Personalized Tag Recommendation via Denoising Auto-Encoder

Personalized tag recommender systems automatically recommend users a set of tags used to annotate items according to users’ past tagging information. Learning the representations of involved entities (i.e. users, items and tags) and capturing the complex relationships among them are crucial for personalized tag recommender systems. However, few studies have been conducted to simultaneously achieve these two sub-goals. In this research, we propose a novel personalized tag recommendation model based on the denoising auto-encoder, namely DAE-PTR, which learns the representations of entities and encodes the complex relationships by exploiting the denoising auto-encoder framework. Specifically, for each user, we firstly generate the corrupted version of the respective tagging information by adding the multiplicative mask-out/drop-out noise into the original input. Then, we learn the latent representations from the corrupted input via the auto-encoder framework by using the cross-entropy loss.
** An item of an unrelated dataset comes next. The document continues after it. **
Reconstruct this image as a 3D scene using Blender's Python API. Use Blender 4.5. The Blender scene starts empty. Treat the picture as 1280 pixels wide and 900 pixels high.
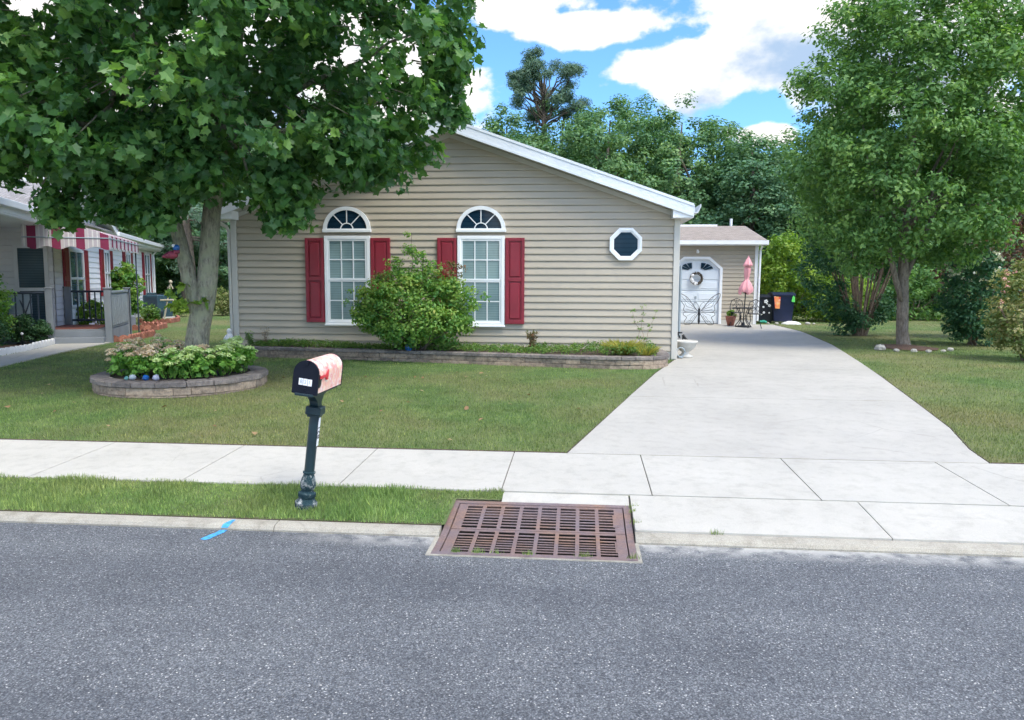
import bpy, math, random
import numpy as np
from mathutils import Vector, Matrix
random.seed(4)
RNG = np.random.default_rng(11)
PI = math.pi
SC = bpy.context.scene
COL = SC.collection

# ------------------------------------------------------------------ materials
def new_mat(name):
    m = bpy.data.materials.new(name); m.use_nodes = True
    nt = m.node_tree
    return m, nt, nt.nodes['Principled BSDF']
def lk(nt, a, b): nt.links.new(a, b)
def node(nt, t, **kw):
    n = nt.nodes.new(t)
    for k, v in kw.items():
        if k.startswith('i_'):
            n.inputs[int(k[2:]) if k[2:].isdigit() else k[2:].replace('_', ' ')].default_value = v
        else: setattr(n, k, v)
    return n
def ramp(nt, fac, stops, interp='LINEAR'):
    r = nt.nodes.new('ShaderNodeValToRGB'); r.color_ramp.interpolation = interp
    e = r.color_ramp.elements
    while len(e) > 1: e.remove(e[0])
    e[0].position = stops[0][0]; e[0].color = (*stops[0][1], 1)
    for p, c in stops[1:]:
        x = e.new(p); x.color = (*c, 1)
    lk(nt, fac, r.inputs[0]); return r.outputs[0]
def pos(nt, scale=(1, 1, 1), obj=False, rot=(0, 0, 0)):
    if obj: s = nt.nodes.new('ShaderNodeTexCoord').outputs['Object']
    else: s = nt.nodes.new('ShaderNodeNewGeometry').outputs['Position']
    mp = nt.nodes.new('ShaderNodeMapping'); mp.inputs['Scale'].default_value = scale; mp.inputs['Rotation'].default_value = rot
    lk(nt, s, mp.inputs[0]); return mp.outputs[0]
def noise(nt, vec, scale, detail=4, rough=.5, out='Fac'):
    n = nt.nodes.new('ShaderNodeTexNoise'); n.inputs['Scale'].default_value = scale
    n.inputs['Detail'].default_value = detail; n.inputs['Roughness'].default_value = rough
    lk(nt, vec, n.inputs['Vector']); return n.outputs[out]
def mixc(nt, fac, a, b, mode='MIX'):
    n = nt.nodes.new('ShaderNodeMix'); n.data_type = 'RGBA'; n.blend_type = mode
    for s, v in ((n.inputs['Factor'], fac), (n.inputs['A'], a), (n.inputs['B'], b)):
        pass
    ins = [n.inputs[0], n.inputs[6], n.inputs[7]]
    for s, v in zip(ins, (fac, a, b)):
        if hasattr(v, 'is_linked') or hasattr(v, 'links'): lk(nt, v, s)
        elif isinstance(v, (int, float)): s.default_value = v
        else: s.default_value = (*v, 1)
    return n.outputs[2]
def bump(nt, b, h, strength=.3, dist=.01):
    n = nt.nodes.new('ShaderNodeBump'); n.inputs['Strength'].default_value = strength; n.inputs['Distance'].default_value = dist
    lk(nt, h, n.inputs['Height']); lk(nt, n.outputs[0], b.inputs['Normal']); return n

def simple(name, col, rough=.6, var=.12, scale=3., metal=0., spec=.5, bmp=0., bscale=60.):
    """painted / moulded surface with slight uneven wear"""
    m, nt, b = new_mat(name)
    p = pos(nt, obj=True)
    n = noise(nt, p, scale, 5, .6)
    lo = tuple(c * (1 - var) for c in col); hi = tuple(min(1, c * (1 + var)) for c in col)
    lk(nt, ramp(nt, n, [(.3, lo), (.7, hi)]), b.inputs['Base Color'])
    b.inputs['Roughness'].default_value = rough; b.inputs['Metallic'].default_value = metal
    b.inputs['Specular IOR Level'].default_value = spec
    if bmp: bump(nt, b, noise(nt, p, bscale, 3), bmp, .004)
    return m

def m_asphalt():
    m, nt, b = new_mat('asphalt'); p = pos(nt)
    v = node(nt, 'ShaderNodeTexVoronoi', i_Scale=140.); lk(nt, p, v.inputs['Vector'])
    cell = ramp(nt, v.outputs['Color'], [(0, (.06, .064, .071)), (.5, (.12, .128, .139)), (.8, (.19, .20, .212)), (.945, (.36, .36, .36)), (1, (.74, .72, .68))])
    edge = ramp(nt, v.outputs['Distance'], [(.0, (1, 1, 1)), (.45, (.95, .95, .95)), (.8, (.45, .45, .47))])
    c = mixc(nt, 1., cell, edge, 'MULTIPLY')
    v2 = node(nt, 'ShaderNodeTexVoronoi', i_Scale=42.); lk(nt, p, v2.inputs['Vector'])
    fl = ramp(nt, v2.outputs['Distance'], [(.0, (1, 1, 1)), (.12, (1, 1, 1)), (.2, (0, 0, 0))])
    sel = ramp(nt, v2.outputs['Color'], [(.62, (0, 0, 0)), (.68, (1, 1, 1))])
    c = mixc(nt, mixc(nt, 1., fl, sel, 'MULTIPLY'), c, (.52, .51, .48))
    big = noise(nt, p, 1.1, 5, .6)
    c = mixc(nt, 1., c, ramp(nt, big, [(.28, (.76, .76, .77)), (.5, (1, 1, 1)), (.72, (1.18, 1.17, 1.14))]), 'MULTIPLY')
    wv = noise(nt, pos(nt, (.12, 1.6, 1)), 1.3, 5, .6); c = mixc(nt, 1., c, ramp(nt, wv, [(.3, (.86, .86, .87)), (.7, (1.12, 1.11, 1.09))]), 'MULTIPLY')
    # dusty strip along the gutter, a stain with a shape of its own
    sx = node(nt, 'ShaderNodeSeparateXYZ'); lk(nt, p, sx.inputs[0])
    def rng(sock, a, bb):
        q = node(nt, 'ShaderNodeMapRange', i_1=a, i_2=bb); lk(nt, sock, q.inputs[0]); return q.outputs[0]
    a1 = rng(sx.outputs['X'], -2.1, -1.1); a2 = rng(sx.outputs['Y'], 4.62, 4.84)
    mm = node(nt, 'ShaderNodeMath', operation='MULTIPLY'); lk(nt, a1, mm.inputs[0]); lk(nt, a2, mm.inputs[1])
    m3 = node(nt, 'ShaderNodeMath', operation='MULTIPLY'); lk(nt, mm.outputs[0], m3.inputs[0]); lk(nt, ramp(nt, noise(nt, p, 9, 4), [(.35, (.1, .1, .1)), (.6, (.9, .9, .9))]), m3.inputs[1])
    c = mixc(nt, m3.outputs[0], c, (.42, .41, .38))
    lk(nt, c, b.inputs['Base Color']); b.inputs['Roughness'].default_value = .85
    bump(nt, b, v.outputs['Distance'], .5, .004)
    return m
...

More importantly, we integrate the latent user and item embeddings into the processing of encoding, which makes the learnt hidden representations of the auto-encoder network encode multiple types of relationships among entities, i.e. the relationships between users and tags, between items and tags, and among tags. Finally, we employ the decoder component to reconstruct the original input based on the learnt latent representations. Experimental results on the real-world datasets show that our proposed DAE-PTR model is superior to the traditional personalized tag recommendation models.